Como el apóstol Pablo enseña: «Cristo nos redimió de la maldición de la ley, habiéndose hecho maldición por nosotros, porque escrito está: “Maldito todo el que cuelga de un madero”» (Gá 3:13). ¿Podemos, entonces, ver en Su muerte sustitutiva el gran amor que Cristo nos tuvo? Estuvo dispuesto a hacerse maldición por nosotros, para que fuésemos benditos hoy en Él. El Padre considera al Justo como un pecador, para que los pecadores sean considerados justos por Él.

Jesús no deja de ser Dios antes, durante o después de la cruz. Era y sigue siendo verdadero Dios y verdadero Hombre

Él fue castigado para bendecirnos. Fue abandonado para que los creyentes pudiéramos por siempre decir: «Aunque pase por el valle de sombra de muerte, / No temeré mal alguno, porque Tú estás conmigo» (Sal 23:4).

El Señor está con nosotros aún en los momentos de más dura aflicción y, sin embargo, ¡Él desamparó a Su Hijo en la hora de la más grande tribulación que ninguno jamás ha tenido que soportar! Como muchos teólogos y predicadores lo han dicho, Jesús gritó en la cruz: «¡Dios mío, estoy abandonado!» para que tú y yo no tuviéramos que hacerlo por toda la eternidad.

¿Hoy te acercarás a Aquel que fue abandonado por ti? ¿Aún piensas que Dios te ha abandonado en medio de tus circunstancias? Necesitamos reconocer que nuestras palabras jamás lograrán explicar a plenitud lo terrible y profundo que fue aquel clamor de abandono de Cristo para gloria del Padre y por amor a nosotros.

¡Gloria a Dios por la salvación que tenemos en Jesucristo!
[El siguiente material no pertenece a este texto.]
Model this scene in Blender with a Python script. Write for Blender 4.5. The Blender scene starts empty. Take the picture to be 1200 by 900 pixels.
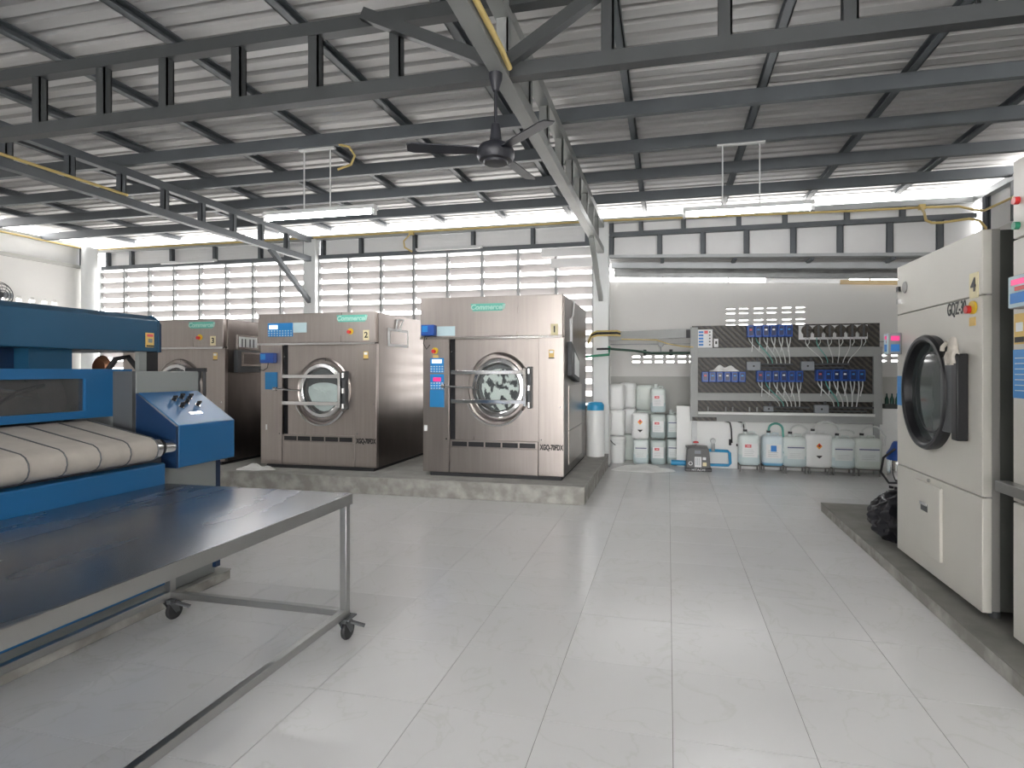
import bpy, bmesh, math, random
from mathutils import Vector, Matrix, Euler
random.seed(7)
PI = math.pi
S = bpy.context.scene
COL = S.collection

# ------------------------------------------------------------ camera, sky, exposure
cam_d = bpy.data.cameras.new('camera')
cam = bpy.data.objects.new('camera', cam_d)
COL.objects.link(cam)
cam.location = (0, 0, 1.65)
cam.rotation_euler = (PI/2, 0, math.atan(150/660))
cam_d.sensor_width = 36
cam_d.lens = 36*660/1200
cam_d.shift_x = -33/1200
cam_d.shift_y = -15/1200
cam_d.clip_start = 0.05
S.camera = cam

W = bpy.data.worlds.new('overcast_sky')
S.world = W
W.use_nodes = True
W.node_tree.nodes['Background'].inputs[0].default_value = (1.0, 0.985, 0.975, 1)
W.node_tree.nodes['Background'].inputs[1].default_value = 2.6
S.view_settings.view_transform = 'Standard'
S.view_settings.look = 'None'
S.view_settings.gamma = 1
S.view_settings.use_curve_mapping = False
S.view_settings.exposure = 2.3

# ------------------------------------------------------------ materials
MATS = {}
def mat(name, col, rough=0.5, metal=0.0, var=0.06, scale=4.0, stretch=(1, 1, 1), bump=0.0, rvar=0.0,
        trans=0.0, emit=None, alpha=1.0, spec=0.5, col2=None, coat=0.0, space='Object'):
    """procedural surface: base colour varied by noise, optional second colour for blotches, grain bump"""
    if name in MATS: return MATS[name]
    m = bpy.data.materials.new(name); m.use_nodes = True
    nt = m.node_tree; N = nt.nodes; L = nt.links
    p = N['Principled BSDF']
    p.inputs['Roughness'].default_value = rough
    p.inputs['Metallic'].default_value = metal
    p.inputs['Specular IOR Level'].default_value = spec
    p.inputs['Coat Weight'].default_value = coat
    if trans: p.inputs['Transmission Weight'].default_value = trans
    if alpha < 1: p.inputs['Alpha'].default_value = alpha
    c = (*col, 1)
    tc = N.new('ShaderNodeTexCoord'); mp = N.new('ShaderNodeMapping')
    mp.inputs['Scale'].default_value = stretch
    if space == 'World':
        g = N.new('ShaderNodeNewGeometry'); L.new(g.outputs['Position'], mp.inputs[0])
    else:
        L.new(tc.outputs['Object'], mp.inputs[0])
    nz = N.new('ShaderNodeTexNoise'); nz.inputs['Scale'].default_value = scale; nz.inputs['Detail'].default_value = 4
    L.new(mp.outputs[0], nz.inputs['Vector'])
    mx = N.new('ShaderNodeMix'); mx.data_type = 'RGBA'
    if col2 is None:
        mx.inputs['A'].default_value = tuple(max(0, x*(1-var*2)) for x in col)+(1,)
        mx.inputs['B'].default_value = tuple(min(1, x*(1+var*2)) for x in col)+(1,)
        L.new(nz.outputs['Fac'], mx.inputs['Factor'])
    else:
        r = N.new('ShaderNodeValToRGB'); r.color_ramp.elements[0].position = 0.4; r.color_ramp.elements[1].position = 0.65
        L.new(nz.outputs['Fac'], r.inputs[0]); L.new(r.outputs[0], mx.inputs['Factor'])
        mx.inputs['A'].default_value = c; mx.inputs['B'].default_value = (*col2, 1)
    L.new(mx.outputs['Result'], p.inputs['Base Color'])
    if rvar:
        mr = N.new('ShaderNodeMapRange'); mr.inputs['To Min'].default_value = max(0.02, rough-rvar); mr.inputs['To Max'].default_value = rough+rvar
        L.new(nz.outputs['Fac'], mr.inputs['Value']); L.new(mr.outputs[0], p.inputs['Roughness'])
    if bump:
        b = N.new('ShaderNodeBump'); b.inputs['Strength'].default_value = bump; b.inputs['Distance'].default_value = 0.01
        L.new(nz.outputs['Fac'], b.inputs['Height']); L.new(b.outputs[0], p.inputs['Normal'])
    if emit:
        p.inputs['Emission Color'].default_value = (*emit[0], 1); p.inputs['Emission Strength'].default_value = emit[1]
    MATS[name] = m
    return m

wall_white = mat('wall_white', (0.72, 0.71, 0.69), 0.75, var=0.02, scale=1.5)
wall_grey = mat('wall_grey_paint', (0.50, 0.50, 0.475), 0.75, var=0.03, scale=1.5)
low_white = mat('low_wall_white', (0.78, 0.79, 0.77), 0.35, var=0.02)
panel_white = mat('metal_sheet_white', (0.84, 0.84, 0.84), 0.5, var=0.03, scale=3)
steel_paint = mat('steel_grey_paint', (0.115, 0.128, 0.14), 0.5, 0.0, var=0.12, scale=3, col2=None)
steel_light = mat('galvanised_steel', (0.36, 0.37, 0.37), 0.45, 0.35, var=0.15, scale=6)
galv_beam = mat('pale_grey_beam', (0.47, 0.49, 0.50), 0.5, 0.2, var=0.08)
roof_m = mat('roof_sheet_metal', (0.52, 0.515, 0.51), 0.5, 0.15, var=0.14, scale=1.4, stretch=(0.25, 5, 1), space='World')
col_white = mat('column_white', (0.80, 0.82, 0.82), 0.5, var=0.02)
slat_m = mat('louvre_slat_white', (0.46, 0.44, 0.435), 0.55, var=0.03)
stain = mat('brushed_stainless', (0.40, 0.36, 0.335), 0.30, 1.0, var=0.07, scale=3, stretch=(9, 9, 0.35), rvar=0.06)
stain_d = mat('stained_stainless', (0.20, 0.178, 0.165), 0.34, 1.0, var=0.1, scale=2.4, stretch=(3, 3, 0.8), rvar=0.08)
chrome = mat('polished_steel', (0.72, 0.72, 0.72), 0.12, 1.0, var=0.03)
table_m = mat('table_steel_sheet', (0.36, 0.365, 0.385), 0.27, 1.0, var=0.14, scale=2.0, stretch=(1.2, 0.35, 1), rvar=0.1)
tube_steel = mat('square_tube_steel', (0.40, 0.40, 0.39), 0.36, 1.0, var=0.06)
blue_p = mat('ironer_blue_paint', (0.010, 0.105, 0.26), 0.38, 0.0, var=0.05, scale=2)
blue_hood = mat('hood_blue_paint', (0.010, 0.072, 0.145), 0.42, 0.0, var=0.05, scale=2)
blue_dk = mat('navy_side_paint', (0.006, 0.026, 0.075), 0.4)
grey_p = mat('ironer_grey_paint', (0.24, 0.255, 0.25), 0.5, var=0.03)
grey_dk = mat('dark_grey_paint', (0.075, 0.08, 0.085), 0.5)
black = mat('black_plastic', (0.012, 0.012, 0.014), 0.35, var=0.03)
rubber = mat('black_rubber', (0.02, 0.02, 0.022), 0.6)
dark_void = mat('dark_interior', (0.01, 0.01, 0.012), 0.8)
belt_m = mat('feed_belt_canvas', (0.42, 0.385, 0.34), 0.8, var=0.1, scale=9, bump=0.1)
conc = mat('rough_concrete', (0.36, 0.355, 0.33), 0.8, var=0.2, scale=5, bump=0.5, space='World')
conc_edge = mat('stained_concrete', (0.27, 0.26, 0.235), 0.85, scale=6, col2=(0.43, 0.42, 0.39), bump=0.5, space='World')
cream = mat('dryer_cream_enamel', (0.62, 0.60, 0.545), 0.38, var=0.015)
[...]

1. Atanasio, en T. F. Torrance, Trinitarian Faith, p. 313.
2. Christopher A. Hall, The Nicene Creed: Foundation of Orthodoxy, p. 34.
3. Geerhardus Vos, Reformed Dogmatics, Vol. III, p. 386.
4. C. E. B. Cranfield, The Gospel according to Saint Mark: An Introduction And Commentary, p. 459.
5. The Works of Thomas Goodwin, Vol. 5. (Reformation Heritage Books, 2006), p. 279.
6. C. E. B. Cranfield, The Gospel according to Saint Mark: An Introduction And Commentary, p. 458-459.
7. Gregorio nacianceno, The third theological oration, en «Christology of the Later Fathers» (Edward r. Hardy), p. 180.